Low Arbre Orbit

Low Arbre Orbit refers to low‑altitude paths around Arbre, analogous to a near‑planet “low orbit.” It is used operationally for rapid circling, close to the upper atmosphere, where small payloads can rendezvous and assemble.

First appearance and context

The name is used in‑situ when a suited traveler’s restraint system is deflated and the system announces arrival in space. From this orbit, a cell conducts rendezvous near a metallized balloon amid a widespread cloud of radar‑jamming chaff, coordinating by short‑range links while navigation satellites are reportedly jammed by the Geometers. The aim is to stay hidden from direct observation by the higher craft Daban Urnud.

Characteristics

  • Altitude and period: described as skimming just above the atmosphere at roughly a hundred miles, completing a circuit in about an hour and a half.
  • Shape: a nearly circular path (eccentricity on the order of one part in a thousand) is maintained so that dispersed payloads keep pace and can be rounded up.
  • Plane changes and phasing: small errors in orbital inclination create "wrong‑plane" situations that are costly to correct; rendezvous are timed at the two intersection points where tracks cross.
  • Line‑of‑sight windows: because Daban Urnud follows a much higher, more elliptical path (tens of thousands of miles up, with a much longer period), Low Arbre Orbit passes behind the planet regularly, creating privacy intervals out of the craft’s line of sight.

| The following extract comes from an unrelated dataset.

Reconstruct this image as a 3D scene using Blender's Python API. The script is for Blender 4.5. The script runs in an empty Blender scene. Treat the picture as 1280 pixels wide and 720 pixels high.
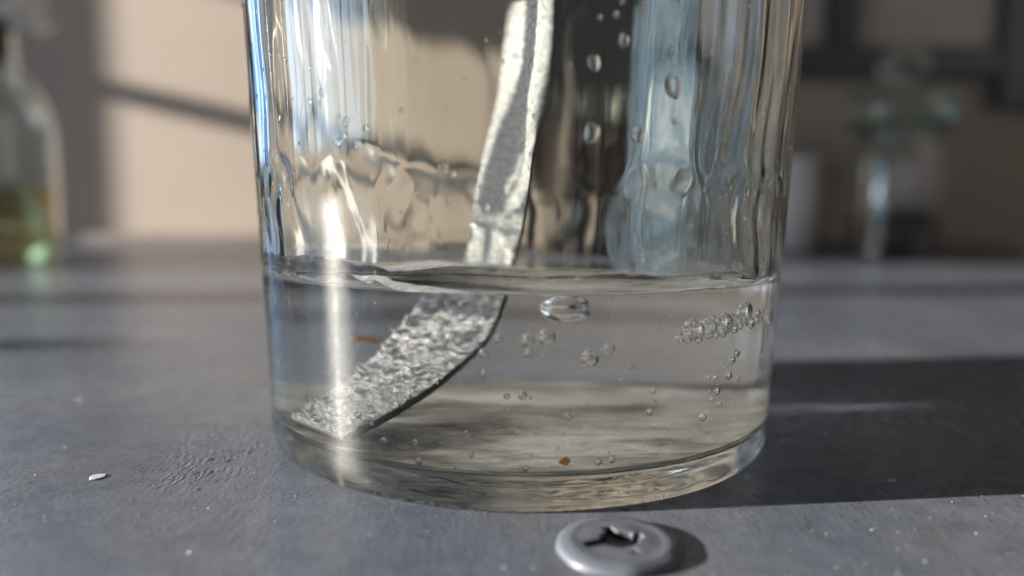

Roles and use in current events

  • Staging and assembly: numerous small payloads—some carrying people, others carrying supplies—converge under a balloon to be linked together while masked by chaff. A reflective screen and decoys are prepared here before a departure burn to a higher trajectory.
  • Deception and clutter: balloons and chaff salt the near‑orbit environment so that long‑wavelength radar is confused and visual searches are burdened with look‑alikes.
  • Observation from orbit: from this altitude, travelers witness kinetic strikes (“rods”) descending toward major equatorial launch facilities on the surface.

Related concepts

  • Orbit classes: discussions elsewhere contrast Equatorial Orbits with Polar Orbits; Low Arbre Orbit refers to altitude (how close to the planet) rather than which plane it occupies, and can apply to either.
  • Counter‑surveillance geometry: operations in this regime rely on timing work while Arbre blocks line of sight to watchers and on keeping reflective or radiant surfaces oriented away from observers.

Status

Active as a working zone for low‑altitude rendezvous and assembly during the ongoing response to the visitors in orbit. Reports note persistent chaff clouds and decoy balloons, with teams periodically thrusting to remain tucked behind masking objects and out of line of sight.

Summary:

The near‑planet orbital regime around Arbre used for low‑altitude, near‑circular paths. It served as the staging zone for recent rendezvous and assembly work conducted under cover of balloons and chaff while avoiding direct line of sight from a higher, more elliptical surveillance orbit.